=== RECORDED INFORMATION ===
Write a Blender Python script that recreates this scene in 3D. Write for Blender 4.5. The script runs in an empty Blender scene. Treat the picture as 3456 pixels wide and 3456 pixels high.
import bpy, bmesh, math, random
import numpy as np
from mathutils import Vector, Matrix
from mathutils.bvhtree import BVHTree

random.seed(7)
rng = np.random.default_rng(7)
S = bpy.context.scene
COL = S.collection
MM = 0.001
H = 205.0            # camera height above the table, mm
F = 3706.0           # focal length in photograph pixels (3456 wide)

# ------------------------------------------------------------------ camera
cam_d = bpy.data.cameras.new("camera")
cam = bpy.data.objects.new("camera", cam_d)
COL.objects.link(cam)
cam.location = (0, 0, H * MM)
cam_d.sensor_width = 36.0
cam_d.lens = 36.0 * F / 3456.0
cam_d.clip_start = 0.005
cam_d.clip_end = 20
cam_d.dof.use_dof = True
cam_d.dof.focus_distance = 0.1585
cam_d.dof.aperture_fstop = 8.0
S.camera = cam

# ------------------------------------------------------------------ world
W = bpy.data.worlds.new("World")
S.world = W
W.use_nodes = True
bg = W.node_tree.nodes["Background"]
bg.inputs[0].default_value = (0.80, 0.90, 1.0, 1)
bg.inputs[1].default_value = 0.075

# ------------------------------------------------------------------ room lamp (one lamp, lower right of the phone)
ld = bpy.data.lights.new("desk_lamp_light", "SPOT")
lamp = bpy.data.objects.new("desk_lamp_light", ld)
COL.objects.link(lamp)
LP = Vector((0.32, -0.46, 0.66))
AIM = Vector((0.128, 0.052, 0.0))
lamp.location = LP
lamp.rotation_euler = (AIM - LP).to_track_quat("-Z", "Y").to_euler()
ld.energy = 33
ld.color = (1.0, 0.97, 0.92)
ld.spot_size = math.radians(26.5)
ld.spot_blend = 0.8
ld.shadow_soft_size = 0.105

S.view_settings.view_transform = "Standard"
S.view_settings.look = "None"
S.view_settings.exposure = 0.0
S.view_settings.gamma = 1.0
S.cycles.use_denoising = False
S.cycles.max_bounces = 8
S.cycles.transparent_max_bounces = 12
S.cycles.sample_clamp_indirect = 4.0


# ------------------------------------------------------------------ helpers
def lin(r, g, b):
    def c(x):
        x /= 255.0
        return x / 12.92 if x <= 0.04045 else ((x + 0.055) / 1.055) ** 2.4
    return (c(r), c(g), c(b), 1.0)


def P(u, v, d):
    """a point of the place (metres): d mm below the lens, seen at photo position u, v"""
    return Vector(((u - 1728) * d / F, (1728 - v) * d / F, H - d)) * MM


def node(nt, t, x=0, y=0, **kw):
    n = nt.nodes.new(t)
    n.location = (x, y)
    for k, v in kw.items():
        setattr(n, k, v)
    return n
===
Please quote the data above in full, with no line missing.

Write a Blender Python script that recreates this scene in 3D. Write for Blender 4.5. The script runs in an empty Blender scene. Treat the picture as 3456 pixels wide and 3456 pixels high.
import bpy, bmesh, math, random
import numpy as np
from mathutils import Vector, Matrix
from mathutils.bvhtree import BVHTree

random.seed(7)
rng = np.random.default_rng(7)
S = bpy.context.scene
COL = S.collection
MM = 0.001
H = 205.0            # camera height above the table, mm
F = 3706.0           # focal length in photograph pixels (3456 wide)

# ------------------------------------------------------------------ camera
cam_d = bpy.data.cameras.new("camera")
cam = bpy.data.objects.new("camera", cam_d)
COL.objects.link(cam)
cam.location = (0, 0, H * MM)
cam_d.sensor_width = 36.0
cam_d.lens = 36.0 * F / 3456.0
cam_d.clip_start = 0.005
cam_d.clip_end = 20
cam_d.dof.use_dof = True
cam_d.dof.focus_distance = 0.1585
cam_d.dof.aperture_fstop = 8.0
S.camera = cam

# ------------------------------------------------------------------ world
W = bpy.data.worlds.new("World")
S.world = W
W.use_nodes = True
bg = W.node_tree.nodes["Background"]
bg.inputs[0].default_value = (0.80, 0.90, 1.0, 1)
bg.inputs[1].default_value = 0.075

# ------------------------------------------------------------------ room lamp (one lamp, lower right of the phone)
ld = bpy.data.lights.new("desk_lamp_light", "SPOT")
lamp = bpy.data.objects.new("desk_lamp_light", ld)
COL.objects.link(lamp)
LP = Vector((0.32, -0.46, 0.66))
AIM = Vector((0.128, 0.052, 0.0))
lamp.location = LP
lamp.rotation_euler = (AIM - LP).to_track_quat("-Z", "Y").to_euler()
ld.energy = 33
ld.color = (1.0, 0.97, 0.92)
ld.spot_size = math.radians(26.5)
ld.spot_blend = 0.8
ld.shadow_soft_size = 0.105

S.view_settings.view_transform = "Standard"
S.view_settings.look = "None"
S.view_settings.exposure = 0.0
S.view_settings.gamma = 1.0
S.cycles.use_denoising = False
S.cycles.max_bounces = 8
S.cycles.transparent_max_bounces = 12
S.cycles.sample_clamp_indirect = 4.0


# ------------------------------------------------------------------ helpers
def lin(r, g, b):
    def c(x):
        x /= 255.0
        return x / 12.92 if x <= 0.04045 else ((x + 0.055) / 1.055) ** 2.4
    return (c(r), c(g), c(b), 1.0)


def P(u, v, d):
    """a point of the place (metres): d mm below the lens, seen at photo position u, v"""
    return Vector(((u - 1728) * d / F, (1728 - v) * d / F, H - d)) * MM


def node(nt, t, x=0, y=0, **kw):
    n = nt.nodes.new(t)
    n.location = (x, y)
    for k, v in kw.items():
        setattr(n, k, v)
    return n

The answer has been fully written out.